Kwame Dawes headshot

Pierre Joris

PEN/Ralph Manheim Award for Translation ($1,000)

Awarded every three years to a translator whose career has demonstrated a commitment to excellence through the body of their work. The prize will recognize and support the longevity of the translator’s career. The winner is selected by a subcommittee of the PEN America Translation Committee.

From the committee’s citation: “In a landscape of literary translation that is still beholden to linguistic and national silos, Pierre Joris’s work has long been and remains essential in mapping currents and countercurrents of global modernity.
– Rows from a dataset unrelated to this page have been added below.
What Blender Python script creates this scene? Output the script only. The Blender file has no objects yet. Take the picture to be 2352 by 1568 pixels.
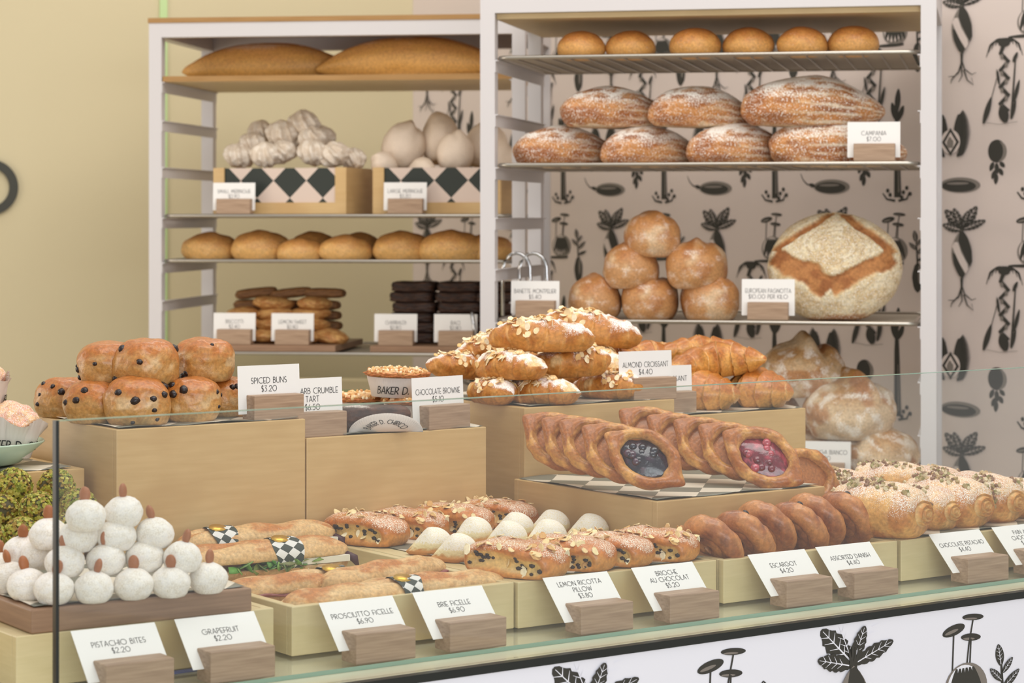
import bpy, bmesh, math, random
import numpy as np
from mathutils import Vector, Matrix, Euler
random.seed(4)
PI = math.pi
SC = bpy.context.scene
COL = SC.collection
# ------------------------------------------------------------------ camera, light, exposure
FPX, YH = 5270.0, 500.0            # focal length in pixels of the 2352 wide frame, horizon row
ZD = 0.95                          # height of the counter deck
ZC = ZD + 0.5054                   # camera height
cam_d = bpy.data.cameras.new('camera')
cam = bpy.data.objects.new('camera', cam_d); COL.objects.link(cam)
cam.location = (0, 0, ZC); cam.rotation_euler = (PI/2, 0, 0)
cam_d.sensor_width = 36; cam_d.lens = FPX/2352*36
cam_d.shift_y = -(784-YH)/2352
cam_d.clip_start = .1; cam_d.clip_end = 60
cam_d.dof.use_dof = True; cam_d.dof.focus_distance = 3.05; cam_d.dof.aperture_fstop = 9.0
SC.camera = cam
SC.cycles.transparent_max_bounces = 24
SC.view_settings.view_transform = 'Standard'; SC.view_settings.look = 'None'
SC.view_settings.exposure = 0.0; SC.view_settings.gamma = 1.0
try: SC.view_settings.use_curve_mapping = False
except Exception: pass
world = bpy.data.worlds.new('room_light'); SC.world = world; world.use_nodes = True
bg = world.node_tree.nodes['Background']
bg.inputs[0].default_value = (1.0, 0.985, 0.965, 1); bg.inputs[1].default_value = 0.62
def area(name, loc, target, sx, sy, power, color):
    l = bpy.data.lights.new(name, 'AREA'); l.shape = 'RECTANGLE'; l.size = sx; l.size_y = sy
    l.energy = power; l.color = color
    o = bpy.data.objects.new(name, l); COL.objects.link(o); o.location = loc
    o.rotation_euler = (Vector(target)-Vector(loc)).to_track_quat('-Z', 'Y').to_euler()
    return o
area('ceiling_lamp_counter', (0.3, 2.6, 3.3), (0.2, 3.1, 1.0), 2.6, 1.0, 30, (1, .975, .94))
area('ceiling_lamp_racks', (-0.2, 3.6, 3.4), (0.1, 5.6, 1.5), 2.6, 0.8, 15, (1, .93, .86))
area('shopfront_daylight', (1.5, -1.4, 1.7), (0.5, 3.2, .9), 3.0, 2.0, 80, (.90, .94, 1))
area('back_wall_fill_light', (-.45, 5.62, 3.7), (-.45, 5.80, 0.6), 1.8, .30, 15, (1, .93, .82))  # unseen fill light, added to lift the dark wall behind the left rack
area('ceiling_lamp_right_wall', (1.0, 4.2, 3.5), (.5, 5.4, 1.2), 1.0, .6, 12, (1, .92, .82))
area('warm_side_lamp', (-2.6, 3.6, 1.5), (0.2, 4.6, 1.0), 1.4, 1.2, 17, (1, .86, .70))

# ------------------------------------------------------------------ helpers
def lin(c):
    c = np.asarray(c, float)/255.0
    return np.where(c <= .04045, c/12.92, ((c+.055)/1.055)**2.4)
def L4(c): return tuple(lin(c)) + (1.0,)

class Frame:
    def __init__(s, ox, oy, deg):
        s.o = np.array([ox, oy]); t = math.radians(deg); s.deg = t
        s.a = np.array([math.cos(t), math.sin(t)]); s.b = np.array([-math.sin(t), math.cos(t)])
    def P(s, x, y, z): p = s.o + x*s.a + y*s.b; return Vector((p[0], p[1], z))
    def loc(s, X, Y): d = np.array([X, Y])-s.o; return float(d@s.a), float(d@s.b)
    def atq(s, px, q):                      # x along the frame where pixel column px meets the plane y=q
        u = (px-1176)/FPX; D = (q + s.o@s.b)/(u*s.b[0]+s.b[1]); return s.loc(u*D, D)[0]
    def depth(s, x, y): return float(s.o[1]+x*s.a[1]+y*s.b[1])
CT = Frame((135-1176)/FPX*2.3, 2.3, 35.4)   # the counter: x along it, y into it
RR = Frame(-.0623, 4.50, -11.8)             # right rack
LR = Frame(-.815, 5.15, -8.0)               # left rack
def G(px, py, h):                           # point at height h above the deck seen at a pixel
    D = (ZC-ZD-h)/((py-YH)/FPX); return Vector(((px-1176)/FPX*D, D, ZD+h))
def GD(px, py, D): return Vector(((px-1176)/FPX*D, D, ZC-(py-YH)/FPX*D))
def PQ(fr, px, q, z): return fr.P(fr.atq(px, q), q, z)

def _hash(ix, iy, iz, seed):
    n = (ix.astype(np.int64)*374761393 + iy.astype(np.int64)*668265263 + iz.astype(np.int64)*2147483647 + seed*1274126177) & 0xffffffff
    n = ((n ^ (n >> 13))*1274126177) & 0xffffffff
    n = (n ^ (n >> 16)) & 0xffffffff
    return n/4294967295.0
def vnoise(p, seed=0):
    p = np.asarray(p, float); i = np.floor(p).astype(np.int64); f = p-i; f = f*f*(3-2*f); r = 0
    for dx in (0, 1):
        for dy in (0, 1):
            for dz in (0, 1):
                w = (f[:, 0] if dx else 1-f[:, 0])*(f[:, 1] if dy else 1-f[:, 1])*(f[:, 2] if dz else 1-f[:, 2])
                r = r + w*_hash(i[:, 0]+dx, i[:, 1]+dy, i[:, 2]+dz, seed)
    return r
def fbm(p, o=3, seed=0):
    r = 0; a = .5; t = 0
    for k in range(o): r = r + a*vnoise(np.asarray(p)*2**k, seed+k*17); t += a; a *= .5
    return r/t
def sm(x, a, b): t = np.clip((x-a)/(b-a), 0, 1); return t*t*(3-2*t)
def mix(a, b, k): k = np.asarray(k, float); k = k[:, None] if k.ndim else k; return np.asarray(a)*(1-k)+np.asarray(b)*k
_ico = {}
def ico(sub):
    if sub not in _ico:
        bm = bmesh.new(); bmesh.ops.create_icosphere(bm, subdivisions=sub, radius=1)
        _ico[sub] = (np.array([v.co[:] for v in bm.verts]), [tuple(v.index for v in f.verts) for f in bm.faces]); bm.free()
    V, F = _ico[sub]; return V.copy(), F
def rotm(rx=0, ry=0, rz=0): return np.array(Euler((rx, ry, rz)).to_matrix())

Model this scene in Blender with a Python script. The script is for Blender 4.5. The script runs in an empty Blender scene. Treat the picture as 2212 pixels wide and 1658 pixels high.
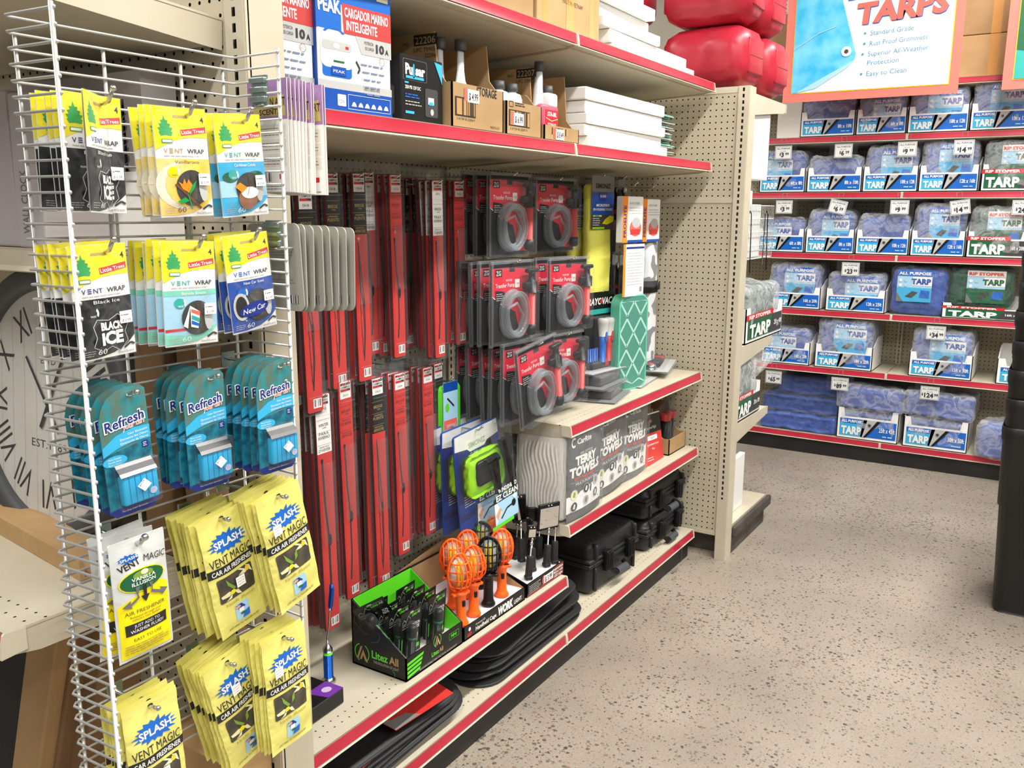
import bpy, bmesh, math, random
from math import sin, cos, pi, radians as rad
from mathutils import Vector, Matrix, noise
from mathutils.geometry import tessellate_polygon
random.seed(7)
S = bpy.context.scene
COL = S.collection
# ---------------------------------------------------------------- camera
CAMZ = 1.57; FPX = 1900.0; CX, CY = 1106.0, 829.0
# rows: camera right / up / back, in world axes (x along the aisle, y into the shelving, z up)
RR = Matrix(((0.53299636, -0.84610119, 0.00525831), (0.16048445, 0.10719414, 0.98120037), (-0.83075846, -0.52213235, 0.19292017)))
camd = bpy.data.cameras.new('camera'); cam = bpy.data.objects.new('camera', camd); COL.objects.link(cam)
camd.sensor_width = 36.0; camd.lens = 36.0*FPX/2212.0; camd.clip_start = 0.05; camd.clip_end = 60
cam.matrix_world = Matrix.Translation((0, 0, CAMZ)) @ RR.transposed().to_4x4()
S.camera = cam
def P(u, v, ax, val):
    r = RR.transposed() @ Vector((u-CX, CY-v, -FPX)); c = Vector((0, 0, CAMZ)); i = 'xyz'.index(ax)
    return c + r*((val-c[i])/r[i])
# ---------------------------------------------------------------- light
w = bpy.data.worlds.new('world'); S.world = w; w.use_nodes = True
w.node_tree.nodes['Background'].inputs[0].default_value = (1.0, 0.975, 0.93, 1)
w.node_tree.nodes['Background'].inputs[1].default_value = 0.24
def striplight(x, y, z, lx, ly, power):
    ld = bpy.data.lights.new('ceiling_strip_light', 'AREA'); ld.shape = 'RECTANGLE'; ld.size = lx; ld.size_y = ly
    ld.energy = power; ld.color = (1.0, 0.975, 0.93)
    o = bpy.data.objects.new('ceiling_strip_light', ld); COL.objects.link(o); o.location = (x, y, z)
    return o
for (lx_, ly_, pw) in ((-0.9, -0.15, 135), (2.6, -0.15, 135), (4.75, -0.15, 105), (-0.9, -2.9, 120), (2.6, -2.9, 120), (0.0, 3.6, 80), (3.4, 3.6, 80)):
    striplight(lx_, ly_, 4.0, 1.7 if lx_ == 4.75 else 2.4, 0.22, pw)
S.view_settings.view_transform = 'Standard'; S.view_settings.look = 'None'
S.view_settings.gamma = 1.0; S.view_settings.use_curve_mapping = False
S.view_settings.exposure = 0.0
# ---------------------------------------------------------------- materials
def lin(h):
    h = h.lstrip('#'); out = []
    for i in (0, 2, 4):
        c = int(h[i:i+2], 16)/255.0; out.append(c/12.92 if c <= .04045 else ((c+.055)/1.055)**2.4)
    return (*out, 1.0)
class NT:
    def __init__(s, m): s.t = m.node_tree; s.n = s.t.nodes; s.l = s.t.links
    def new(s, ty, **k):
        n = s.n.new(ty)
        for a, b in k.items(): setattr(n, a, b)
        return n
    def math(s, op, a, b=None, c=None):
        n = s.n.new('ShaderNodeMath'); n.operation = op
        for i, x in enumerate((a, b, c)):
            if x is None: continue
            if isinstance(x, (int, float)): n.inputs[i].default_value = x
            else: s.l.new(x, n.inputs[i])
        return n.outputs[0]
MT = {}
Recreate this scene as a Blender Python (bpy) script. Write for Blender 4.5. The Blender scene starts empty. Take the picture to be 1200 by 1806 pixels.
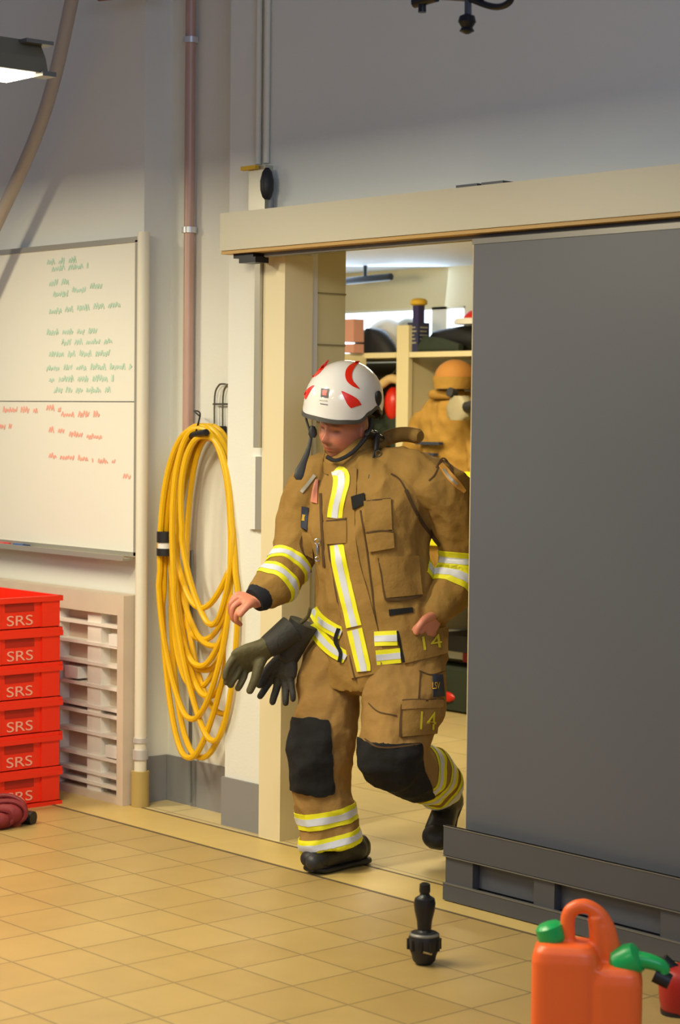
import bpy, bmesh, math, random
import numpy as np
from mathutils import Vector, Matrix, noise
from mathutils.bvhtree import BVHTree
random.seed(7)
scene = bpy.context.scene
COL = scene.collection

# ------------------------------------------------------------------ camera
FPX, PIT, YAW, ROLL = 3600., .0474, .8482, .01088
D = Vector((-math.sin(YAW)*math.cos(PIT), math.cos(YAW)*math.cos(PIT), -math.sin(PIT)))
R0 = D.cross(Vector((0, 0, 1))).normalized(); U0 = R0.cross(D)
RW = R0*math.cos(ROLL) + U0*math.sin(ROLL)
UW = -R0*math.sin(ROLL) + U0*math.cos(ROLL)
CAM = Vector((6.046, -5.046, 1.65))
cd = bpy.data.cameras.new('camera'); cam = bpy.data.objects.new('camera', cd); COL.objects.link(cam)
m = Matrix((RW, UW, -D)).transposed().to_4x4(); m.translation = CAM; cam.matrix_world = m
cd.sensor_fit = 'HORIZONTAL'; cd.sensor_width = 16.7; cd.lens = 16.7*FPX/1200
cd.clip_end = 100
cd.dof.use_dof = True; cd.dof.focus_distance = 7.4; cd.dof.aperture_fstop = 2.8
scene.camera = cam

def ray(x, y): return D + RW*((x-600)/FPX) - UW*((y-903)/FPX)
# ------------------------------------------------------------------ light and exposure
scene.view_settings.view_transform = 'Standard'
scene.view_settings.look = 'None'
scene.view_settings.gamma = 1
scene.view_settings.use_curve_mapping = False
scene.view_settings.exposure = 0.0
w = bpy.data.worlds.new('world'); scene.world = w; w.use_nodes = True
w.node_tree.nodes['Background'].inputs[0].default_value = (.56, .64, .92, 1)
w.node_tree.nodes['Background'].inputs[1].default_value = .20

def area(name, loc, target, sx, sy, power, color, spread=180):
    l = bpy.data.lights.new(name, 'AREA'); l.shape = 'RECTANGLE'; l.size = sx; l.size_y = sy
    l.energy = power; l.color = color; l.spread = math.radians(spread)
    o = bpy.data.objects.new(name, l); COL.objects.link(o); o.location = loc
    o.rotation_euler = (Vector(target)-Vector(loc)).to_track_quat('-Z', 'Y').to_euler()
    return o
WARM = (1, .88, .62)
LAMP = CAM+ray(64, 110)*6.5
for i, (x, y, p) in enumerate(((LAMP.x, LAMP.y-.68, 70), (1.3, -2.3, 34), (3.2, -1.9, 8), (-1.5, -1.8, 62), (.2, -4.6, 44), (3.2, -4.6, 20))):
    area('ceiling_lamp_light', (x, y, LAMP.z-.07), (x, y+.001, 0), .2, 1.3, p, WARM)
area('daylight_from_gate', (7.5, -4.0, 3.6), (1.5, 0, 2.6), 2.5, 2.0, 95, (.56, .70, 1))
area('changing_room_light', (-1.2, 1.7, 2.46), (-1.2, 1.701, 0), 1.4, .3, 58, (1, .84, .55))
area('changing_room_fill', (-2.2, 1.2, 2.35), (-3.0, 3.7, 2.0), .5, .2, 16, (1, .84, .55))  # unseen fill light added to brighten the cream back wall
area('changing_room_daylight', (-3.2, 3.45, 2.42), (-1.5, 1.5, 2.2), 1.6, .25, 7, (.6, .78, 1))

# ------------------------------------------------------------------ helpers
def onplane(x, y, ax, v):
    q = ray(x, y); return CAM + q*((v-CAM[ax])/q[ax])
Z0 = 7.42
def M(x, y, dz=0.): return CAM + ray(x, y)*(Z0+dz)
PX = Z0/FPX

def s2l(c): return tuple((v/12.92 if v <= .04045 else ((v+.055)/1.055)**2.4) for v in (x/255 for x in c))
def mat(name, rgb, rough=.6, metal=0., bump=0., bscale=60., var=0., vscale=8., emit=0., spec=.5, coat=0., raw=False, alpha=1):
    mt = bpy.data.materials.new(name); mt.use_nodes = True; nt = mt.node_tree; b = nt.nodes['Principled BSDF']
    c = rgb if raw else s2l(rgb)
    b.inputs['Base Color'].default_value = (*c, 1); b.inputs['Roughness'].default_value = rough
    b.inputs['Metallic'].default_value = metal; b.inputs['Specular IOR Level'].default_value = spec
    if coat: b.inputs['Coat Weight'].default_value = coat; b.inputs['Coat Roughness'].default_value = .08
    tc = nt.nodes.new('ShaderNodeTexCoord')
    if var:
        n = nt.nodes.new('ShaderNodeTexNoise'); n.inputs['Scale'].default_value = vscale; n.inputs['Detail'].default_value = 4
        nt.links.new(tc.outputs['Object'], n.inputs['Vector'])
        mx = nt.nodes.new('ShaderNodeMix'); mx.data_type = 'RGBA'
        mx.inputs['A'].default_value = (*[v*(1-var) for v in c], 1); mx.inputs['B'].default_value = (*[min(1, v*(1+var)) for v in c], 1)
        nt.links.new(n.outputs['Fac'], mx.inputs['Factor']); nt.links.new(mx.outputs['Result'], b.inputs['Base Color'])
    if bump:
        n = nt.nodes.new('ShaderNodeTexNoise'); n.inputs['Scale'].default_value = bscale; n.inputs['Detail'].default_value = 5
        nt.links.new(tc.outputs['Object'], n.inputs['Vector'])
        bp = nt.nodes.new('ShaderNodeBump'); bp.inputs['Strength'].default_value = bump; bp.inputs['Distance'].default_value = .01
        nt.links.new(n.outputs['Fac'], bp.inputs['Height']); nt.links.new(bp.outputs['Normal'], b.inputs['Normal'])
    if emit:
        b.inputs['Emission Color'].default_value = (*c, 1); b.inputs['Emission Strength'].default_value = emit
    return mt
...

As literary translation struggles to confront imperial histories of violence and erasure, and to engage with and encourage voices of cultural and linguistic differences, Joris has blazed a path for generations of emerging translators to follow. Having spent over half a century moving between Europe, the U.S., and North Africa, and working across multiple languages, Joris has built a stunning and unparalleled career as a translator, poet, essayist, editor, critic, performer, and academic. Indeed, Joris’s personal trajectory has fueled his articulation of a “nomad poetics” that cannot be contained by national or linguistic boundaries, one in which Anglo-European perspectives are enriched and complicated by those of the Global South, and where translation models the potentialities and necessary complexities of cross-cultural contact.

“As a translator, Joris’s major achievement is his magisterial and exhaustive work on Paul Celan; some of the other authors whose work he has brought into English are Adonis, Jean-Pierre Duprey, Safaa Fathy, Abdelwahab Meddeb, Pablo Picasso, Rainer Maria Rilke, Kurt Schwitters, Habib Tengour, and Tristan Tzara; into French, the authors include Gregory Corso, Allen Ginsberg, Jack Kerouac, Sam Shepard, and Pete Townshend. The PEN Translation Committee is delighted to honor Pierre Joris for his achievements and contributions, and for opening the global field of literary translation, both on and off the page, for over half a century.”